Datacom worked with HCF to demonstrate how a hybrid cloud solution could support service transition.
The Challenge
Harbour City Ferries (HCF) inherited ageing and obsolete equipment from the previous incumbent when it took over the operation in 2012, and quickly found that unreliability, outages and equipment failures critically impeded daily operations. Worse still, the infrastructure was incapable of supporting the development of any new cutting edge services for Sydney’s travelling public.
Unable to update and renew the total environment due to tight capital expenditure budgets and demanding uptime requirements, HCF was looking for smart ways to transition its most essential applications to new, high performing infrastructure, and to keep lower priority applications functioning as well as possible until they could be transitioned or retired.
The Solution
Datacom worked with HCF to demonstrate how a hybrid cloud solution could support service transition – with rapid initial deployment for the most critical business systems and then a staged migration of other applications and services as it was operationally and financially possible.
The hybrid cloud approach would provide HCF with the ongoing flexibility to deploy the right applications to the right environment – public or private cloud – with a level of scalability and cost-effectiveness not possible before.
With a complex, poorly documented existing environment and small windows of opportunity to migrate the real-time systems that support ferry operations, planning was paramount.
Datacom and HCF first identified legacy applications that needed to be carefully managed in the cloud environment rather than being tied to physical hardware, and then started to identify other workloads to move to the cloud.
Datacom’s robust cloud methodology underpinned the entire project through nearly six months of strategic designs, proof of concepts and staged deployments – work that was critical in minimising downtime and potential deployment issues.
Focusing on the oldest infrastructure first, Datacom created a private cloud environment and transitioned Microsoft Windows-based workloads from the HCF unsupported infrastructure into the Datacom cloud. To maximise hardware utilisation and improve scalability in the IT environment, Datacom’s cloud provided ‘right-sized’ virtualisation of all servers.
This had an immediate impact on reliability, reducing the number of outages being experienced. Datacom also transitioned HCF’s telecommunications arrangements to increase performance and deliver improvements to the network infrastructure that enhanced the end-user experience. They also helped implement other changes such as implementing a disk-to-disk backup environment over a disaster recovery site to support vastly improved continuity of service.

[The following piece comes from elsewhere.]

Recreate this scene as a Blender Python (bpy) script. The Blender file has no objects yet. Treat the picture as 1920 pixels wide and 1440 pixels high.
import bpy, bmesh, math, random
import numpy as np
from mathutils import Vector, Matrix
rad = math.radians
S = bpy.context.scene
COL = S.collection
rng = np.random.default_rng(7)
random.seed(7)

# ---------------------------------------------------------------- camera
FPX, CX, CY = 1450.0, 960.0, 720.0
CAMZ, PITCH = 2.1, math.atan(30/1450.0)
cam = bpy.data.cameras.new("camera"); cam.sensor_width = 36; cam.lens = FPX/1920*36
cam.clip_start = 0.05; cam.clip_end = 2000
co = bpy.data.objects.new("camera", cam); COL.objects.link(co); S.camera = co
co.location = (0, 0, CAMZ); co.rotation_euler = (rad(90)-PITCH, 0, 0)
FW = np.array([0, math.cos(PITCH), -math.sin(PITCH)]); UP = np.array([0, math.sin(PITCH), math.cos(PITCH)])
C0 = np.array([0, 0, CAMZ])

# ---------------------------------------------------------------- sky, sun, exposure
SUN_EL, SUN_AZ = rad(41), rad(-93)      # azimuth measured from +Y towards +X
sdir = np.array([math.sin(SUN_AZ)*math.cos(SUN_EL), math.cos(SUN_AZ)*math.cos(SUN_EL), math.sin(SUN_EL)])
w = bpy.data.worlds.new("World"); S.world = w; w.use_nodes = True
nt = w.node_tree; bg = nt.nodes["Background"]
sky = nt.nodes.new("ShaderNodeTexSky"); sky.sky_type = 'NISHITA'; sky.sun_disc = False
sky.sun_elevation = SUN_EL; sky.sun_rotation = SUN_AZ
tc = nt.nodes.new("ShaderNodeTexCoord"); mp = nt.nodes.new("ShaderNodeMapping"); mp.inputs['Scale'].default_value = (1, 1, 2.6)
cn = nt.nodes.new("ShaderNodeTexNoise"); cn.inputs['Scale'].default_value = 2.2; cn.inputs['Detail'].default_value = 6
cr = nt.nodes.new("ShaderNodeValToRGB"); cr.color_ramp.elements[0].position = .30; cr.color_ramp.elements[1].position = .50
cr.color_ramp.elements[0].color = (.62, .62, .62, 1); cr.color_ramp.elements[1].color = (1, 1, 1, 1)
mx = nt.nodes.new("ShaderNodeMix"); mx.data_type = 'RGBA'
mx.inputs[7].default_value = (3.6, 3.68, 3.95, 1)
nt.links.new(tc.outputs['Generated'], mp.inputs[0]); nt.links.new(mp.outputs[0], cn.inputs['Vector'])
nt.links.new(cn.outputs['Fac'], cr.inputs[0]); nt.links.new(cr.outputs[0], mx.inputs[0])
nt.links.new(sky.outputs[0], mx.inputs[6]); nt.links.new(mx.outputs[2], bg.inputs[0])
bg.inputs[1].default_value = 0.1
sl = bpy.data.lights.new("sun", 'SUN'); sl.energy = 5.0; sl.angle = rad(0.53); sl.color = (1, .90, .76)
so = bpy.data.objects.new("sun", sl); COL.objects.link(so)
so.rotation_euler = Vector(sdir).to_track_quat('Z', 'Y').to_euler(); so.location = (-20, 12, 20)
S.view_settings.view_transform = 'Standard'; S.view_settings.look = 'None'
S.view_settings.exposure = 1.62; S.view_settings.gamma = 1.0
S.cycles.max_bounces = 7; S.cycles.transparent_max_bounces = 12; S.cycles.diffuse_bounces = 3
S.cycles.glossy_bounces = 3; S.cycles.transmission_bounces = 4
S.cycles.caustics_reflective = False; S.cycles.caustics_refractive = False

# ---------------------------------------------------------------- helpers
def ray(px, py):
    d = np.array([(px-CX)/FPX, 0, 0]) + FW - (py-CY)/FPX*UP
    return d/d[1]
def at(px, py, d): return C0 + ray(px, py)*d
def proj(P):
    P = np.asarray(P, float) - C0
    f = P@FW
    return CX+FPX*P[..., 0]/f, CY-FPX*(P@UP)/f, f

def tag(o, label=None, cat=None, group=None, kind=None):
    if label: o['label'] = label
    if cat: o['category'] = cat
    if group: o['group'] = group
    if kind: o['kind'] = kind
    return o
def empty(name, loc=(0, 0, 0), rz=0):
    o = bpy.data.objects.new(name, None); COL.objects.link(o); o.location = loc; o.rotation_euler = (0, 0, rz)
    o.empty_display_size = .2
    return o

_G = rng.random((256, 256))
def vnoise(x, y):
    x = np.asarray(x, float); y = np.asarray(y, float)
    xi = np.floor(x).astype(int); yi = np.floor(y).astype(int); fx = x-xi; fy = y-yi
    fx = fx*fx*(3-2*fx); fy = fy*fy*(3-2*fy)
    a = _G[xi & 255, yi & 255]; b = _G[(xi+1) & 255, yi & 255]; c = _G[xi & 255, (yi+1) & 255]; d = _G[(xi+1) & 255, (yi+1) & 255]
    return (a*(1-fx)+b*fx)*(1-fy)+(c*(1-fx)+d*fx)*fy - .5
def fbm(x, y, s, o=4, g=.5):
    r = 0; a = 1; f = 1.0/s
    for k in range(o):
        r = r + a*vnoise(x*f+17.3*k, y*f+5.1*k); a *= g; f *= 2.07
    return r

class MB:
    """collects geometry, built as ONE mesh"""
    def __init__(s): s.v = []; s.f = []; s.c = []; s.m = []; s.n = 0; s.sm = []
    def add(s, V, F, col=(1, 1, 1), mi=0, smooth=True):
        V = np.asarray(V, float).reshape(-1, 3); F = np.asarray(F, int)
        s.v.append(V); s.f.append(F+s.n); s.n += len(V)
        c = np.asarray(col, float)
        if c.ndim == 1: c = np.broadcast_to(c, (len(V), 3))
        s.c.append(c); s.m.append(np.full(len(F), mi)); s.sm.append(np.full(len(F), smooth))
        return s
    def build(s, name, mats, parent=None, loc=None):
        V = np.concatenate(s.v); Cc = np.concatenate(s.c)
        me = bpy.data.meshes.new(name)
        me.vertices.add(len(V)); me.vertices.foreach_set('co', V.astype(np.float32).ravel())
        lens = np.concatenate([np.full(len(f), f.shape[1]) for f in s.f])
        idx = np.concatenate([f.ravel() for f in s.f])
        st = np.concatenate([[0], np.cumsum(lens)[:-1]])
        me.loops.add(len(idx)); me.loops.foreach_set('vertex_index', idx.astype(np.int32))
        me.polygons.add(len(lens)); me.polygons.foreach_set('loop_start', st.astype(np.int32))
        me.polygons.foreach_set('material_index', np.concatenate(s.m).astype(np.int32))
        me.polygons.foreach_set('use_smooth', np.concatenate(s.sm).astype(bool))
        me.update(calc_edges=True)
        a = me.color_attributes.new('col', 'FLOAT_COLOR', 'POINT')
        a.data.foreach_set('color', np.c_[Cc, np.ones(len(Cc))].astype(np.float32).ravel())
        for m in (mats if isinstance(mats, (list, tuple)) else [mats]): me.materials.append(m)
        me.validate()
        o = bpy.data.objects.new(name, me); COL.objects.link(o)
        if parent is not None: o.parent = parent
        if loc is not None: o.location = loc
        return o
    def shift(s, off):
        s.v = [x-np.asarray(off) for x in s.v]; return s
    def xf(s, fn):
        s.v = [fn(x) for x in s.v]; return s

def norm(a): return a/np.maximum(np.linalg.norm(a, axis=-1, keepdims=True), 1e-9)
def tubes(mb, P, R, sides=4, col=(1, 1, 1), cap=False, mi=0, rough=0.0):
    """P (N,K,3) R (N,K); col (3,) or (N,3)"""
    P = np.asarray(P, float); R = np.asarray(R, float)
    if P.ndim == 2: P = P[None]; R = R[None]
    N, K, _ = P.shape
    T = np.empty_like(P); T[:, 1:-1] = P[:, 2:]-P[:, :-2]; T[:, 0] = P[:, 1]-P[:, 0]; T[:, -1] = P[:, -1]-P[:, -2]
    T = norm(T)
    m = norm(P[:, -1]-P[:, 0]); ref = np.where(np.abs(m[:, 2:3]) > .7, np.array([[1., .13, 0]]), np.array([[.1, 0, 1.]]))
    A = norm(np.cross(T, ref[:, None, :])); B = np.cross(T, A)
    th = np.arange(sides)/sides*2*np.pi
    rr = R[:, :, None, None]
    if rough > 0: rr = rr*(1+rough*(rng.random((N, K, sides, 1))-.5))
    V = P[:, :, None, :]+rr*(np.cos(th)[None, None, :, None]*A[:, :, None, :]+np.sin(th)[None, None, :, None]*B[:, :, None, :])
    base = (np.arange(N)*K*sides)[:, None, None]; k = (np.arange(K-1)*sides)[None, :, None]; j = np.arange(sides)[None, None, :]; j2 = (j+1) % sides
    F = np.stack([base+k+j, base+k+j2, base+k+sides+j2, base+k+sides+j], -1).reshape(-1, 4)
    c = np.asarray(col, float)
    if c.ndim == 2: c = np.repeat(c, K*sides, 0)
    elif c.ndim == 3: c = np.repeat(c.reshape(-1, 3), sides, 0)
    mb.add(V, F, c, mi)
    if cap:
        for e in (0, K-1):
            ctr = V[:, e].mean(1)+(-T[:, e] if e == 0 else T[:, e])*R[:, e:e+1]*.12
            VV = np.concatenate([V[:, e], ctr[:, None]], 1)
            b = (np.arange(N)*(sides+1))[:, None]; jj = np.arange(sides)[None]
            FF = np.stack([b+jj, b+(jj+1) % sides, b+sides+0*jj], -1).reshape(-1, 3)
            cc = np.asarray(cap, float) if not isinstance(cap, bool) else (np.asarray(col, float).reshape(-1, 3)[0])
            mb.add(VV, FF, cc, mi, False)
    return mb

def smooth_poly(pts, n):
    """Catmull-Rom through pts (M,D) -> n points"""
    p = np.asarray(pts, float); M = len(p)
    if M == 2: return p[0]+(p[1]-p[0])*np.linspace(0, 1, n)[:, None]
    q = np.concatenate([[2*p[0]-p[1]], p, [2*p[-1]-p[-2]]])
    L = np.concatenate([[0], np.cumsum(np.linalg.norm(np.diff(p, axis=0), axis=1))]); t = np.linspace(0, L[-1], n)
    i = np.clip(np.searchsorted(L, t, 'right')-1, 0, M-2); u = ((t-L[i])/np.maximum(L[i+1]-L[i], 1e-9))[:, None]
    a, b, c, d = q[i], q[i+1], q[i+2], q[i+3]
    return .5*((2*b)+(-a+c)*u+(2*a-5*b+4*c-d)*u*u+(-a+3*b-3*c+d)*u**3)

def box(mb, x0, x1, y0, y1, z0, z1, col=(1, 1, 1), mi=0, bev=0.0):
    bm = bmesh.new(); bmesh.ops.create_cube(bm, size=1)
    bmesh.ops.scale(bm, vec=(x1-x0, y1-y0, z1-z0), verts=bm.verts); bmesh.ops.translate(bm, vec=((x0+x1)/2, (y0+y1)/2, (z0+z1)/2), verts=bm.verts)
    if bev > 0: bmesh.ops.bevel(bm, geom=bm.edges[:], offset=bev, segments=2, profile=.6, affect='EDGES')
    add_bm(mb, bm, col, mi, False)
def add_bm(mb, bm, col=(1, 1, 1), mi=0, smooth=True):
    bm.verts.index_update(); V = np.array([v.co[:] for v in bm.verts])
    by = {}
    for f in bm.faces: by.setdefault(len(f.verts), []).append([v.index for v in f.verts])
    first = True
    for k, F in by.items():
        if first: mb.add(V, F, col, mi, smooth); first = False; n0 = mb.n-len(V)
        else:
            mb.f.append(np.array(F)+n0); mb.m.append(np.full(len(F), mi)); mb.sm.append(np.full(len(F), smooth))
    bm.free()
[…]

An ongoing managed support programme ensures new services can be quickly and efficiently delivered as required, which will continue to deliver productivity improvements for users.
“When this project was first proposed, Hybrid Cloud solutions were still quite rare. Datacom were able to demonstrate real cloud expertise and experience, giving us the confidence to undertake this transition. The trust we put into Datacom was well and truly rewarded with a very successful project outcome.”
Adam O’Halloran – IT Manager, Harbour City Ferries
Results
HCF received immediate operational benefits from reduced downtime and improved reliability, and it is continuing to benefit from financial improvements with reduced support costs on the ageing infrastructure and the gradual shift from capital to operational expenditure as more workloads are transitioned to the cloud.
Datacom’s commitment to ‘proving the promise’ and ability to work with multiple providers meant that the end-user experience at HCF during the project was never affected and any challenges encountered were quickly resolved.
The project has given the business the confidence to look at new technology. We can now provide end-users with faster access to current applications like Office 365 to achieve their work tasks on different devices from anywhere – even the middle of the harbour.